第913話【時代判断の決め手】

昔の風景写真に出会ったとき、いつごろの時代なのか気になります。

展示会や、資料には推定年代が示されていることも多いので史料として役立ちます。
一方で、年代の分からない風景に出会うと、これまた別の意味で興味が湧いてきます。
「この風景は何時だろう?」
時代判断の決め手について紹介しましょう。
時代のランドマークが判るエリアはそれが基準となります。
戦前昭和期の関内エリアは「三塔」が鍵となります。
古い順に
今年150年を迎えた開港記念会館(ジャックの塔)、
1917年(大正6年)に竣工しますが震災で全焼し
1927年(昭和2年)に再建されます。
帝冠式の厳かな佇まいの神奈川県庁「キングの塔」が
1928年(昭和3年)10月31日に竣工します。
そして最後に1934年(昭和9年)3月竣工した
横浜税関の現 本関庁舎(クイーンの塔)を合わせて三塔と呼びます。
港に入ると横浜港にこの3つの塔がシンボルとして見えたそうです。
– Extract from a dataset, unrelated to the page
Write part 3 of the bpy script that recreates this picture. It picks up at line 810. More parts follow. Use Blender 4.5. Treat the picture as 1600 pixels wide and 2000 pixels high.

この三塔によって微妙に時期がことなりますので
昭和2・3・9年で順を追うことができます。
今回紹介します風景は
この三塔の時差から税関(クイーンの塔)が見えないようです。
そこから昭和3年〜昭和8年ごろと時期が絞りこむことができます。
横浜関内外の風景は、
関東大震災で建物が大きく変わります。
そして戦災(横浜大空襲)と接収時代を経て
高度成長期となり、オリンピックの頃には人口爆発真っ只中で
横浜は都市基盤整備に日々追われることとなります。
大正から昭和にかけて、震災の被害は大きかったけれど復興に努力する短い時代が横浜にとっては数少ない良き時代だったのかもしれません。